個人的にはミッションスクールを経験しているので宗教的なものに耐性があった。伝統的な宗教は世界観がガラッと変わるような神秘的な体験などを売りにすることはない。また信者を個人的に囲い込んで話し合いができないようにしたりもしない。また階級を作ってご褒美を出したりということもない。これらは新興宗教が何らかの形でカモを探している主なサインだ。

ところが日本人は一般的に宗教に耐性がないのでこうしたものの真偽を確かめることができない。真面目で寂しがりの人ほど信じやすくいったん信じてしまうと周囲が説得するのは不可能だ。だから「ダークサイドに堕ちたな」と思うわけである。オウム真理教事件が起きたとき、多くの幹部信者は高学歴だったが「なるほどな」と思った。彼らは仲間を得て最初は嬉しかったはずだ。

新興宗教は「入り口」になるものをいつも探している。トランプ支持者が引用しているニュースソースの中には中国系の新興宗教団体が運営しているものもあった。大陸で弾圧されているが故に外国で運営しているものだ。おそらく反共のメッセージとして利用されているのだろう。

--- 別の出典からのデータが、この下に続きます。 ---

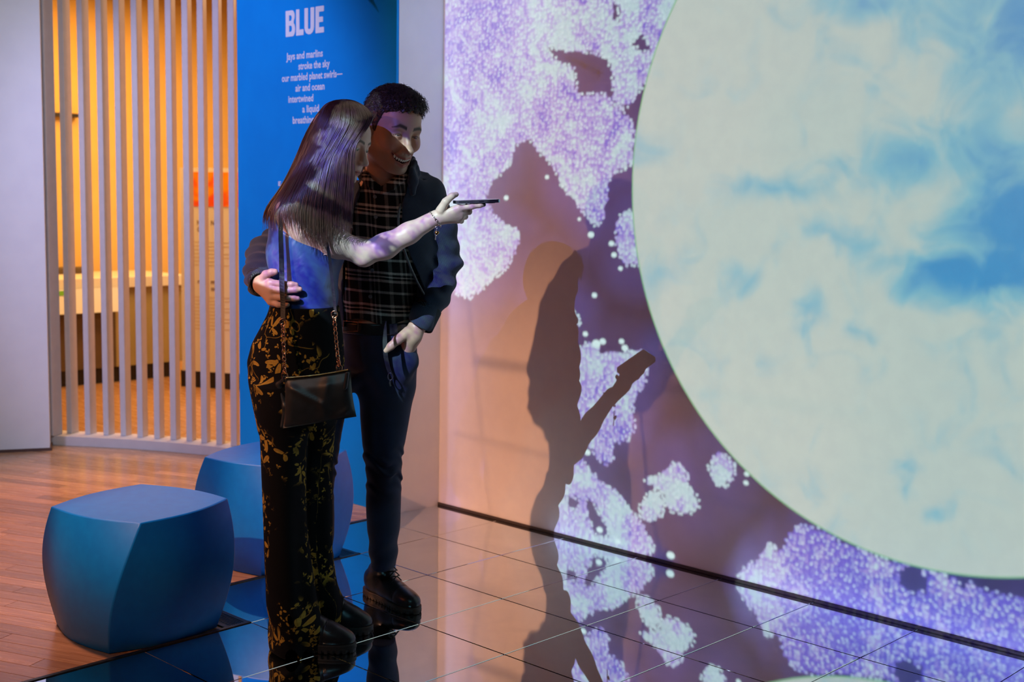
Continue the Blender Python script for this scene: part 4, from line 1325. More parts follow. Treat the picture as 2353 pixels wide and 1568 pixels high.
def make_shoe(parent, origin, heel, toe, height, wid, sole_h, label, msole, laces=False, boot=0.0, ankle=None):
    heel = np.array(heel, float); toe = np.array(toe, float)
    d = toe - heel; L_ = np.linalg.norm(d[:2]); f = norm(np.array([d[0], d[1], 0])); sd = np.array([-f[1], f[0], 0])
    at = lambda x, y, z: np.array([heel[0], heel[1], 0]) + f * x + sd * y + np.array([0, 0, z])
    R = np.stack([f, sd, np.array([0, 0, 1.0])], 1)
    up = Shape()
    up.ell(at(0.055, 0, sole_h + 0.030), (0.062, wid * 0.92, 0.052), R, 0.03)
    up.ell(at(L_ * 0.5, 0, sole_h + 0.018), (L_ * 0.34, wid * 0.96, 0.040), R, 0.03)
    up.ell(at(L_ - 0.062, 0, sole_h + 0.010), (0.068, wid * 1.0, 0.036), R, 0.025)
    up.cone(at(0.07, 0, sole_h + 0.045), at(L_ * 0.60, 0, sole_h + 0.024), wid * 0.84, wid * 0.64, 0.03)
    if boot:
        top = at(0.06, 0, boot) if ankle is None else np.array(ankle, float)
        up.chain([at(0.065, 0, 0.07), top], [wid * 0.95, wid * 0.98], 0.03)
        up.disp(lambda p: 0.0022 * np.sin(p[:, 2] * 110 + p[:, 0] * 30) * np.clip((p[:, 2] - 0.075) / 0.03, 0, 1))
    up.cut(lambda p: sole_h - 0.004 - p[:, 2], 0.002)
    # toe-cap seam and welt
    xs = lambda p: (p - at(0, 0, 0)) @ f
    up.disp(lambda p: 0.0013 * np.exp(-((xs(p) - (L_ - 0.085)) / 0.0022) ** 2) + 0.0008 * np.exp(-((xs(p) - (L_ - 0.079)) / 0.0012) ** 2))
    o = field_obj('boot' if boot else 'shoe', up, 0.0026, M_LEATHER, parent, origin)
    if label:
        o['label'] = label
    so = Shape()
    so.ell(at(0.055, 0, sole_h * 0.5), (0.068, wid * 1.02, sole_h * 3), R, 0.02)
    so.ell(at(L_ * 0.52, 0, sole_h * 0.5), (L_ * 0.40, wid * 0.98, sole_h * 3), R, 0.03)
    so.ell(at(L_ - 0.066, 0, sole_h * 0.5), (0.076, wid * 1.08, sole_h * 3), R, 0.02)
    so.cut(lambda p: np.maximum(0.0006 - p[:, 2], p[:, 2] - sole_h), 0.003)
    so.disp(lambda p: np.where(p[:, 2] < sole_h * 0.45, 0.0035 * (np.sin(xs(p) * 330) > 0.35), 0.0) + 0.0012 * np.exp(-((p[:, 2] - sole_h * 0.62) / 0.002) ** 2))
    s_ = field_obj('sole', so, 0.0024, msole, o, origin)
    if laces:
        paths, rr = [], []
        for i in range(6):
            t = i / 5.0
            c0 = at(L_ * 0.60 - t * 0.075, 0, sole_h + 0.066 + t * 0.075)
            w_ = 0.020
            for sgn in (-1, 1):
                a_ = c0 + sd * w_ * sgn + np.array([0, 0, -0.006]); b_ = c0 - sd * w_ * sgn + f * -0.012 + np.array([0, 0, 0.009])
                mid = 0.5 * (a_ + b_) + f * 0.006 + np.array([0, 0, 0.010])
                paths.append(spline([a_, mid, b_], 9)); rr.append(0.0022)
        tubes('laces', paths, rr, M_SOLE, o, origin)
    return o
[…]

いわゆるフェイクと呼ばれるニュースはこれから減ってゆくだろう。情報発信源となるSNSがいろいろな形で閉じられているからである。一時の熱狂でここに集まってきたような人たちは徐々に退出するだろう。だが、一部の支持者たちは熱心にここに居残ることになるのかもしれない。全てを投げ出してある主張に心酔するという意味では新興宗教の支持者として資質がある人たちだ。つまり新興宗教のカモになりやすいリストなのである。

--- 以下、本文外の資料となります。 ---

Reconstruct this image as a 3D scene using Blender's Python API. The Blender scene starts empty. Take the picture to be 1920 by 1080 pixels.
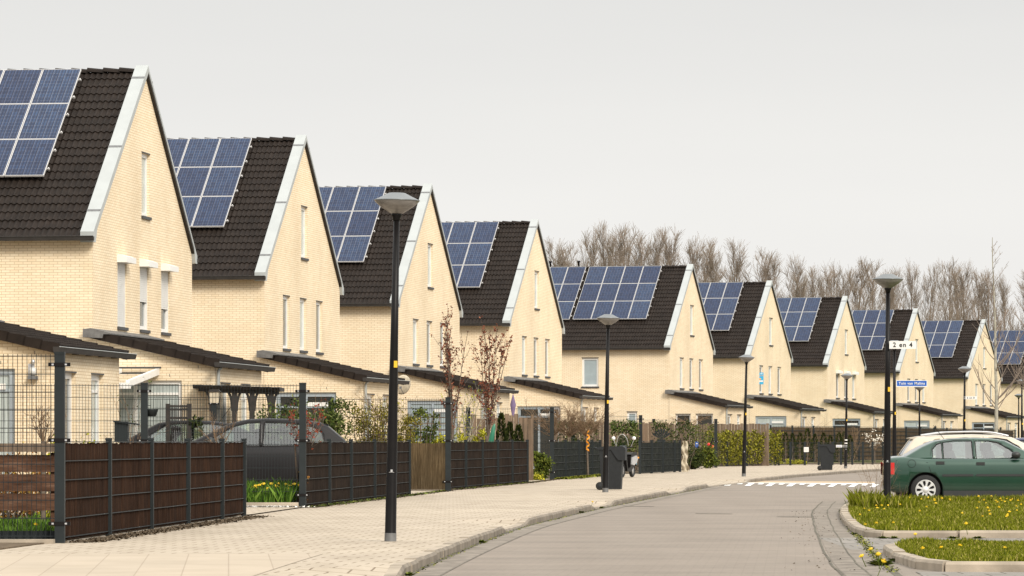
import bpy, bmesh, math, random
from math import sin, cos, pi, radians, sqrt, atan2
from mathutils import Vector, Matrix, noise
C = bpy.context.scene.collection
F = 7600.0; HC = 1.2; HY = 827.0
R = random.Random(7)

# ------------------------------------------------------------------ helpers
def gx(px, Y): return (px - 960.0) * Y / F          # pixel column of the photo -> world x at distance Y
def gz(py, Y): return HC + (HY - py) * Y / F
def interp(tab, t):
    if t <= tab[0][0]: return tab[0][1]
    for (a, u), (b, v) in zip(tab, tab[1:]):
        if t <= b: return u + (v - u) * (t - a) / (b - a)
    return tab[-1][1]

class MB:
    def __init__(s): s.v = []; s.f = []; s.m = []; s.s = []; s.M = None
    def add(s, vs, fs, m=0, smooth=False):
        o = len(s.v)
        if s.M is not None: vs = [tuple(s.M @ Vector(v)) for v in vs]
        s.v.extend(vs)
        for f in fs:
            s.f.append(tuple(i + o for i in f)); s.m.append(m); s.s.append(smooth)
    def box(s, x0, x1, y0, y1, z0, z1, m=0):
        if x0 > x1: x0, x1 = x1, x0
        if y0 > y1: y0, y1 = y1, y0
        if z0 > z1: z0, z1 = z1, z0
        v = [(x, y, z) for z in (z0, z1) for y in (y0, y1) for x in (x0, x1)]
        s.add(v, [(0,2,3,1),(4,5,7,6),(0,1,5,4),(2,6,7,3),(0,4,6,2),(1,3,7,5)], m)
    def bar(s, a, b, w, h=None, m=0, up=(0,0,1)):
        a = Vector(a); b = Vector(b); d = (b-a)
        if d.length < 1e-6: return
        d.normalize(); h = h or w
        u = Vector(up)
        if abs(d.dot(u)) > .98: u = Vector((1,0,0))
        x = d.cross(u).normalized()*w/2; y = x.cross(d).normalized()*h/2
        vs = [tuple(p+i*x+j*y) for p in (a,b) for i,j in ((-1,-1),(1,-1),(1,1),(-1,1))]
        s.add(vs, [(3,2,1,0),(4,5,6,7),(0,1,5,4),(1,2,6,5),(2,3,7,6),(3,0,4,7)], m)
    def tube(s, pts, rad, n=8, m=0, cap=True, smooth=True):
        pts = [Vector(p) for p in pts]
        if not hasattr(rad, '__len__'): rad = [rad]*len(pts)
        vs = []; ref = Vector((0,0,1))
        d0 = (pts[-1]-pts[0]).normalized() if (pts[-1]-pts[0]).length > 1e-6 else Vector((0,0,1))
        if abs(d0.z) > .9: ref = Vector((1,0,0))
        for i, p in enumerate(pts):
            d = (pts[min(i+1,len(pts)-1)] - pts[max(i-1,0)])
            if d.length < 1e-9: d = d0.copy()
            d.normalize(); x = d.cross(ref)
            if x.length < 1e-4: x = d.cross(Vector((0,1,0)))
            x.normalize(); y = x.cross(d)
            for k in range(n):
                a = 2*pi*k/n; vs.append(tuple(p + (x*cos(a)+y*sin(a))*rad[i]))
        fs = [(i*n+k, (i+1)*n+k, (i+1)*n+(k+1)%n, i*n+(k+1)%n) for i in range(len(pts)-1) for k in range(n)]
        s.add(vs, fs, m, smooth)
        if cap and n > 3:
            s.add(vs[:n], [tuple(range(n))], m); s.add(vs[-n:], [tuple(range(n))[::-1]], m)
    def lathe(s, prof, n=24, m=0, c=(0,0,0), smooth=True, axis='z'):
        vs = []
        for r, z in prof:
            for k in range(n):
                a = 2*pi*k/n
                if axis == 'z': vs.append((c[0]+r*cos(a), c[1]+r*sin(a), c[2]+z))
                else: vs.append((c[0]+r*cos(a), c[1]+z, c[2]+r*sin(a)))
        fs = [(i*n+k, i*n+(k+1)%n, (i+1)*n+(k+1)%n, (i+1)*n+k) for i in range(len(prof)-1) for k in range(n)]
        s.add(vs, fs, m, smooth)
    def prism(s, poly, y0, y1, m=0, axis='y'):
        n = len(poly)
        def P(a, b, t):
            return (a, t, b) if axis == 'y' else ((t, a, b) if axis == 'x' else (a, b, t))
        vs = [P(a,b,y0) for a,b in poly] + [P(a,b,y1) for a,b in poly]
        fs = [tuple(range(n)), tuple(range(2*n-1, n-1, -1))] + [(i, i+n, (i+1)%n+n, (i+1)%n) for i in range(n)]
        s.add(vs, fs, m)
    def mesh(s, name, mats):
        me = bpy.data.meshes.new(name)
        me.from_pydata(s.v, [], s.f); me.update()
        for mt in (mats if isinstance(mats, (list, tuple)) else [mats]): me.materials.append(mt)
        me.polygons.foreach_set('material_index', s.m); me.polygons.foreach_set('use_smooth', s.s)
        me.update()
        return me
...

江川紹子さんが、オウム真理教とトランプサポーターの共通点を書いていた時は「そんなバカな」と思ったのだが、大筋では正しい感覚だったのかもしれない。「寄付やセミナーには気をつけてほしい」とは思うが、自分から進んで何かの運動に共鳴したいと考える人も多いだろう。

おそらく、SNSネイティブの現在の大学生がこうしたメッセージに引っかかることは少ないのだろう。だが、現役を引退して生きがいを探している真面目な人ほど危険性は高いのかもしれない。情報リテラシーも宗教への耐性もないからだ。オウム真理教と違って社会を転覆するエネルギーはないのかもしれないが、個人の人生を破壊するくらいのことは起こるはずだ。自己責任とはいえいかにも残酷なことだ。

これがトランプ大統領が、寂しさの蔓延する日本に残した最後の置き土産なのかもしれない。日本には孤独な人が大勢いる。